### RECORDED DATA
■ ■ ■ ■

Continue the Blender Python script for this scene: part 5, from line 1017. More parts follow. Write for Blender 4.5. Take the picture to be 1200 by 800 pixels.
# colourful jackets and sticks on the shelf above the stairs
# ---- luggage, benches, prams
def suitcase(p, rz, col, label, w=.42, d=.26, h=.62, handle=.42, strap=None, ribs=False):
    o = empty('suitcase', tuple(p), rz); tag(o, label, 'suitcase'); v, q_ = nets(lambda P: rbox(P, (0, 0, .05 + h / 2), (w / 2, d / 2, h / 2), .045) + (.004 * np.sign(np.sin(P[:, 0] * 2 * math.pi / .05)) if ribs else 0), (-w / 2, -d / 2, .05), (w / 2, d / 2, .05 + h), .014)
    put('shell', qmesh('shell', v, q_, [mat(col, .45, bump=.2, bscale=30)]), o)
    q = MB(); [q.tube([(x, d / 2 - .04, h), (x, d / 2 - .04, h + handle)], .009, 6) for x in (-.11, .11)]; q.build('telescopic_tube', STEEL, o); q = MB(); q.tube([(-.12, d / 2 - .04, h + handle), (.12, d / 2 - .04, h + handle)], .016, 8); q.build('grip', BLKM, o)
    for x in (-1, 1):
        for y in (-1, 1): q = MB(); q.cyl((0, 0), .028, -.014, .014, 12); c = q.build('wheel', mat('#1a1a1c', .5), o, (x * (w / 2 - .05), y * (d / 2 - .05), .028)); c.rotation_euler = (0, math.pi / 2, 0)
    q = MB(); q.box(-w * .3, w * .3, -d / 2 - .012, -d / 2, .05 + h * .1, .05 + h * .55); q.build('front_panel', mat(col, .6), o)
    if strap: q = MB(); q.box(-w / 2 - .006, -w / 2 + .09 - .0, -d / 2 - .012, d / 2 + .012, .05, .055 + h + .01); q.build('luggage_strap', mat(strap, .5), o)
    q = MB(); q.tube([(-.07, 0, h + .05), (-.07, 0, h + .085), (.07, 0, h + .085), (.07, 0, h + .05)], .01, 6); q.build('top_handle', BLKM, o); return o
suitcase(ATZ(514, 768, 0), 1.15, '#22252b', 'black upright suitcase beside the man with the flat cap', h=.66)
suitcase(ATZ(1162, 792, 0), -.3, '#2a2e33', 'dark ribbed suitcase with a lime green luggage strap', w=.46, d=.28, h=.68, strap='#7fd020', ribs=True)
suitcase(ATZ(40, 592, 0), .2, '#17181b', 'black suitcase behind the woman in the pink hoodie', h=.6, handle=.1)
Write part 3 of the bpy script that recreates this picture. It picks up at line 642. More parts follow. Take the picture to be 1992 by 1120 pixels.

■ ■ ■ ■

### EXERCISE GOAL
Reproduce each entry from the records above, character for character.

### COMPLETE ANSWER
Continue the Blender Python script for this scene: part 5, from line 1017. More parts follow. Write for Blender 4.5. Take the picture to be 1200 by 800 pixels.
# colourful jackets and sticks on the shelf above the stairs
# ---- luggage, benches, prams
def suitcase(p, rz, col, label, w=.42, d=.26, h=.62, handle=.42, strap=None, ribs=False):
    o = empty('suitcase', tuple(p), rz); tag(o, label, 'suitcase'); v, q_ = nets(lambda P: rbox(P, (0, 0, .05 + h / 2), (w / 2, d / 2, h / 2), .045) + (.004 * np.sign(np.sin(P[:, 0] * 2 * math.pi / .05)) if ribs else 0), (-w / 2, -d / 2, .05), (w / 2, d / 2, .05 + h), .014)
    put('shell', qmesh('shell', v, q_, [mat(col, .45, bump=.2, bscale=30)]), o)
    q = MB(); [q.tube([(x, d / 2 - .04, h), (x, d / 2 - .04, h + handle)], .009, 6) for x in (-.11, .11)]; q.build('telescopic_tube', STEEL, o); q = MB(); q.tube([(-.12, d / 2 - .04, h + handle), (.12, d / 2 - .04, h + handle)], .016, 8); q.build('grip', BLKM, o)
    for x in (-1, 1):
        for y in (-1, 1): q = MB(); q.cyl((0, 0), .028, -.014, .014, 12); c = q.build('wheel', mat('#1a1a1c', .5), o, (x * (w / 2 - .05), y * (d / 2 - .05), .028)); c.rotation_euler = (0, math.pi / 2, 0)
    q = MB(); q.box(-w * .3, w * .3, -d / 2 - .012, -d / 2, .05 + h * .1, .05 + h * .55); q.build('front_panel', mat(col, .6), o)
    if strap: q = MB(); q.box(-w / 2 - .006, -w / 2 + .09 - .0, -d / 2 - .012, d / 2 + .012, .05, .055 + h + .01); q.build('luggage_strap', mat(strap, .5), o)
    q = MB(); q.tube([(-.07, 0, h + .05), (-.07, 0, h + .085), (.07, 0, h + .085), (.07, 0, h + .05)], .01, 6); q.build('top_handle', BLKM, o); return o
suitcase(ATZ(514, 768, 0), 1.15, '#22252b', 'black upright suitcase beside the man with the flat cap', h=.66)
suitcase(ATZ(1162, 792, 0), -.3, '#2a2e33', 'dark ribbed suitcase with a lime green luggage strap', w=.46, d=.28, h=.68, strap='#7fd020', ribs=True)
suitcase(ATZ(40, 592, 0), .2, '#17181b', 'black suitcase behind the woman in the pink hoodie', h=.6, handle=.1)
Write part 3 of the bpy script that recreates this picture. It picks up at line 642. More parts follow. Take the picture to be 1992 by 1120 pixels.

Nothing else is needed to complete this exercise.